CITIZEN OF THE WORLD
Sara Norquay
The Art Incubator Gallery . March 29 – May 12, 2018
Opening Reception: Thursday, March 29th, from 7 – 10 pm
Harcourt House Artist Run Centre, 3rd floor, 10215 – 112 St, Edmonton
The Citizen of the World (everyone is a citizen) project now has over 200 portraits of people from all walks of life. Some I have known my whole life, while others I may have known during a single conversation. I casually invited people to participate whenever the subject of my project arose. Although I am still adding portraits to the project, it will probably never will be a collection of everyone I have ever known.
This project portrays individuals as a human collective in an extended present tense. It is meant to remind us of our humanity, not to glorify or compare individual biographies. Thus, no information about those portrayed is offered. The work is meant to give viewers the space and time to consider their status as citizens of the world as well as the fact that all human beings have this inherent status, no matter their personal, social or ancestral history.
The initial visual presentation of so many faces appears as a single portrait of humanity but the individual prints reveal diversity within the collective. As our identities are bound up with our ideas of difference and uniqueness, these prints challenge the viewer. Are they examples of portraiture and identity or merely attempts at likeness and representation? The reaction of my subjects to their portraits has been mixed. Some people have reacted with smiles and appreciation. For others, the graphic nature of linocuts interferes with their notion of what they look like and they find the abstraction that non-photographic images inevitably create difficult to appreciate. Depicting a person’s face in a photograph is often considered more realistic (and thus true) than in another medium. The linocut medium brings its own graphic qualities to its subject matter. The exhibition asks what is lost and gained when a person’s face captured in a photograph is re-presented in a linocut.

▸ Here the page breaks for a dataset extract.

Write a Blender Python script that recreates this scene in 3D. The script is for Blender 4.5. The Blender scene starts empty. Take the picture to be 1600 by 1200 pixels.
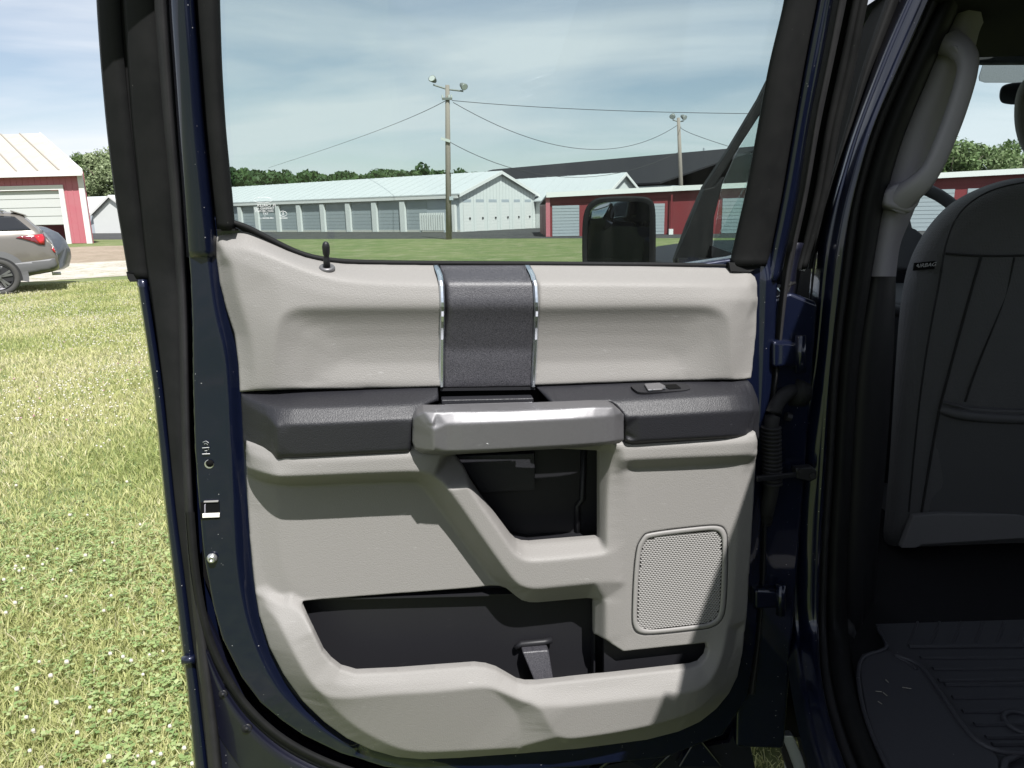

How the viewer interprets what these portraits mean together and individually expands the work’s meaning. We see the work through the lens of our personal experiences, ideas and culture. For me, the portraits bring forth memories and emotions attached to the nature of my relationship with each of the subjects.
Artist’s Biography
Sara Norquay has been a printmaker for twenty years, making monotypes, photopolymer etchings, woodcuts, linocuts and copper etchings. She also makes artists books and works with felt. After living, working and exhibiting for nearly 20 years in California, she moved back to Canada in 2009 and now exhibits her work in Edmonton, Calgary, and Toronto, as well as in California.